In harmony with this, we have always accepted bytes from 0xA3-0xDF and
decoded them to the corresponding hiragana/katakana. However, at some
point I accidentally broke output for these kana. You can see the
problem in 3v4l.org by running this program:
<?php
echo bin2hex(mb_convert_encoding("\xA3", 'JIS', 'JIS'));
The results are:
Output for 8.2rc1 - rc3
1b244200231b2842
Output for 7.4.0 - 7.4.33, 8.0.1 - 8.0.25, 8.1.12
1b2849231b2842
Output for 8.1.0 - 8.1.11
1b284923
You can see that from 8.1.0 - 8.1.11, there was a missing escape
sequence at the end. That was caused because the flush functions were
not being called properly, and has already been fixed.

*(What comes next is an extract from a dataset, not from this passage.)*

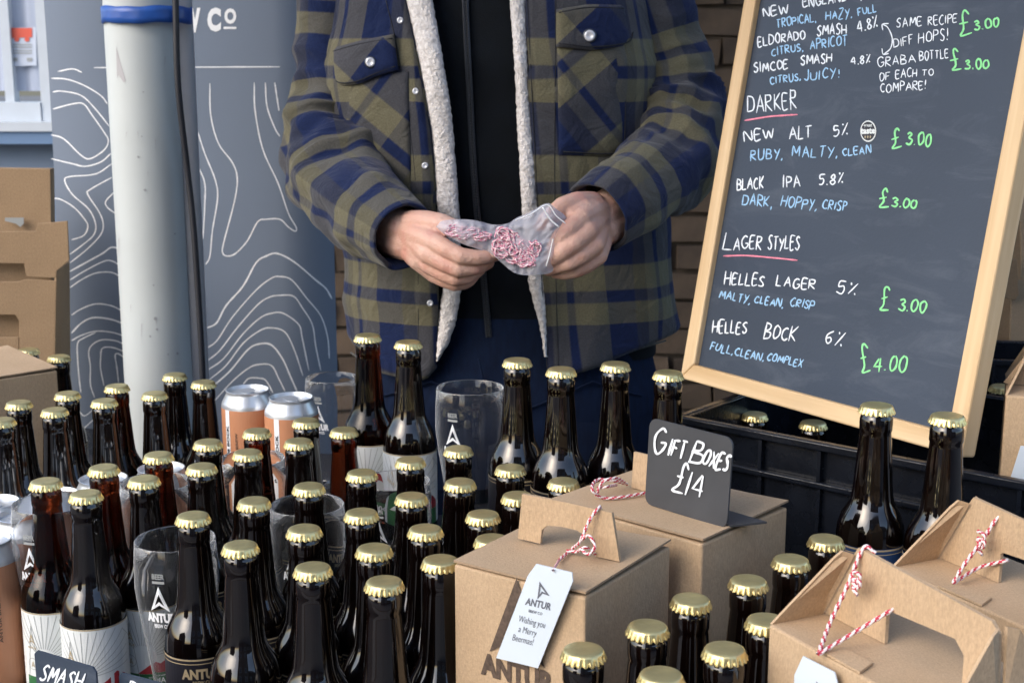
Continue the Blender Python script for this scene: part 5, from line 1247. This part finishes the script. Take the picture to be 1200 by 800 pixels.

However, this
also shows that the output for 8.2rc1-rc3 is completely invalid.
It is trying to output a JISX 0208 sequence, but with 0x00 as one of
the JISX 0208 bytes, which is illegal.
Add the missing code which will make the new text conversion filters
behave the same as the old ones when outputting hiragana/katakana in
JIS encoding.
This bug was found when I was fuzzing a patch related to mb_strpos.
In some cases, the legacy text conversion code for UTF-7 (and
UTF7-IMAP) would correctly recognize an error for a Base64-encoded
section which was not correctly padded with zero bits, but the new
(and faster) text conversion code would not.
Specifically, if the input string ended abruptly after the 4th or 7th
byte of a Base64-encoded section, the new conversion code would
confirm that the trailing padding bits from the previous byte (3rd or
6th) were zeroes, but would not check whether the 4th or 7th byte
itself encoded any non-zero bits. The legacy conversion code did
perform this check and would treat the input string as invalid.
Actually, even if the 4th or 7th byte does encode only (padding) zero
bits, this is still a problem, because there is no reason to have a
4th (or 7th) byte in that case. The UTF-7 string should have ended
on the previous byte instead.
Apply the same fix for both UTF-7 and UTF7-IMAP.